4. In play, there is only success -- no failures. Failures become experiences to learn from. Truly. Part of the class project is to make your own journal and include swatches of the fabric produced, what was done to produce it and whether it worked or didn't and why. An excellent reference tool.

5. Beauty can come out of ignorance, but more often out of choice. The first day was pure happenstance. The second day became 'what if.' The third day combined experience with what if and pleasing creations began to appear.
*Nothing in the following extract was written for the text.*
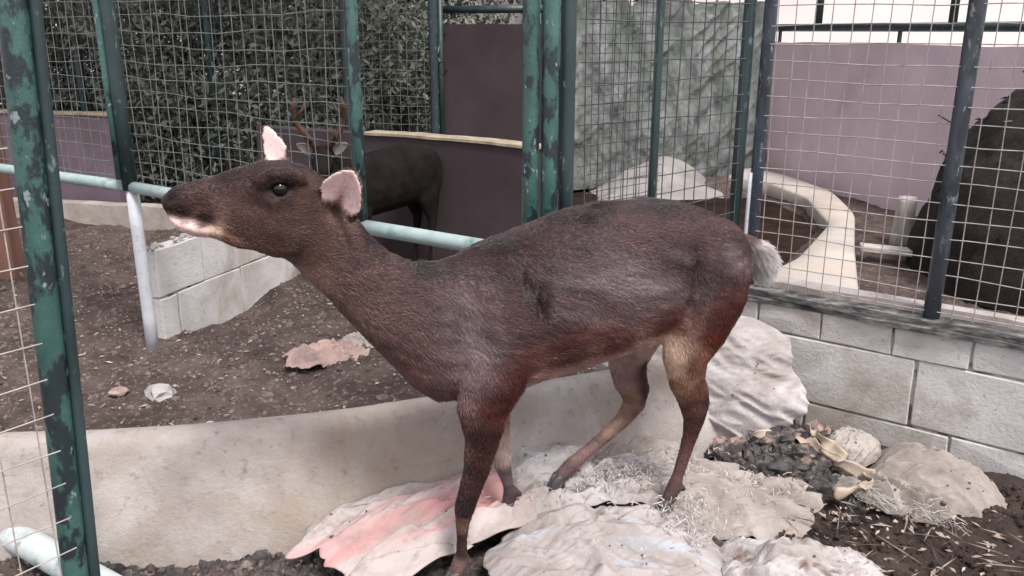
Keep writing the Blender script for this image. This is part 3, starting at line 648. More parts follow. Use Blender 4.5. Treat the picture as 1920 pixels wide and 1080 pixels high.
HL = [(-.50, .055, .66, .12, .06), (-.505, .072, .57, .115, .060), (-.475, .084, .49, .085, .052), (-.452, .088, .43, .055, .041), (-.461, .087, .375, .042, .032), (-.481, .085, .335, .039, .026), (-.491, .084, .305, .036, .023), (-.492, .083, .27, .0255, .019),
      (-.484, .083, .23, .0175, .0158), (-.471, .082, .18, .0140, .0135), (-.457, .081, .13, .0132, .0132), (-.447, .081, .098, .0185, .0165), (-.436, .081, .075, .0165, .0155), (-.430, .081, .062, .014, .0145)]
HRl = [(-.48, -.05, .62, .11, .06), (-.45, -.066, .51, .095, .052), (-.415, -.072, .43, .068, .043), (-.403, -.074, .37, .05, .034), (-.412, -.074, .325, .043, .028), (-.428, -.074, .29, .037, .025), (-.425, -.074, .255, .029, .021), (-.398, -.074, .222, .02, .017),
       (-.345, -.073, .186, .016, .0145), (-.29, -.072, .154, .0148, .014), (-.25, -.071, .130, .0185, .0165), (-.226, -.071, .112, .0165, .0155), (-.214, -.071, .102, .014, .0145)]
for l in (FL, FRl, HL, HRl): limb(mb, l)
for (u_, v_, w_) in ((.084, .071, .05), (-.099, -.066, .098), (-.465, .081, .10), (-.262, -.071, .122)):
    for s_ in (1, -1): limb(mb, [(u_ + .008, v_ + .009 * s_, w_ + .006, .006, .006), (u_ - .002, v_ + .011 * s_, w_ - .002, .007, .006), (u_ - .006, v_ + .011 * s_, w_ - .012, .004, .004)], 8)
limb(mb, [(-.635, 0, .665, .028, .03), (-.675, .004, .655, .026, .032), (-.705, .006, .635, .030, .036), (-.730, .006, .608, .030, .036), (-.735, .005, .578, .020, .026), (-.733, .004, .563, .006, .01)])
earN = dict(base=(.326, .056, .836), axis_=(-.022, .052, .075), face=(.50, .74, .06), L=.106, W=.047)
earF = dict(base=(.398, -.036, .912), axis_=(.022, -.040, .082), face=(.55, .80, .12), L=.085, W=.026)
fN = ear(mb, **earN); fF = ear(mb, **earF, thick=.0040)
body = remeshed(mb, 'body', .0046, 5, .5)
nv = len(body.vertices); VV = np.empty(nv * 3); body.vertices.foreach_get('co', VV); VV = VV.reshape(-1, 3)
# muscle and skin relief
NN = np.empty(nv * 3); body.vertices.foreach_get('normal', NN); NN = NN.reshape(-1, 3)
def dent(c, r, d):
    global VV
    q = np.linalg.norm((VV - np.array(c[:3])) / np.array(r), axis=1); VV = VV - NN * (d * np.exp(-q * q * 1.6))[:, None]
side_band = np.clip((VV[:, 2] - .40) / .1, 0, 1) * np.clip((.12 - VV[:, 0]) / .1, 0, 1)
VV = VV + NN * (.0035 * fbm(VV * 11, 3, 41) * side_band)[:, None]
dent((-.045, .12, .67), (.014, .06, .04), .022); dent((-.068, .12, .625), (.014, .06, .04), .026)        # hollow behind the shoulder blade
dent((.03, .10, .60), (.035, .06, .10), -.010); dent((-.455, .13, .64), (.020, .06, .07), .022); dent((-.435, .13, .56), (.020, .06, .05), .016); dent((-.40, .12, .50), (.06, .06, .05), .008)
dent((-.50, .12, .66), (.05, .06, .05), -.006); dent((.10, .09, .55), (.022, .06, .10), .012); dent((.47, .05, .855), (.03, .03, .018), .004); dent((.42, .062, .884), (.016, .02, .013), .008)
dent((.42, -.062, .884), (.016, .02, .013), .008)
dent((.603, .028, .876), (.010, .012, .008), .006); dent((.603, -.028, .876), (.010, .012, .008), .006); dent((.57, .034, .838), (.035, .02, .004), .004)
body.vertices.foreach_set('co', VV.ravel()); body.update()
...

6. What we think we are creating can take unexpected (and rewarding) detours into something totally different. When manipulating the fabric and trying various ways to apply the colors to it, we were repeatedly surprised at results and depths and the way the colors ranged within one cloth. I'm sure the laws of the universe, if we had known them, would explain what we were seeing, yet there was the angel that turned out to look more like a happy monster and had everyone in the class chiming in with what they saw as if it were a Roschard Test.
I see how the lessons learned in this fabric painting class transfers readily to writing. The most important perhaps: Play. Give yourself permission to play and try new things and ask 'what if.' Timed writings are my play time when I take the censor's restraints off of my brain and fingers and give them free reign. Some of my best work came from a tiny nugget found within the pages of these free writings. Why don't I do it more often?

But for me there's the downside of enjoying my writing -- it feels like play --especially with fiction. Then my 'grown up' role models (the ones that reside in my mind) step forward and slather me with guilt. I really must learn to play again and get rid of those damn role models!

Perhaps the most unexpected epiphany of this class was a reminder of the return I get for investing in myself.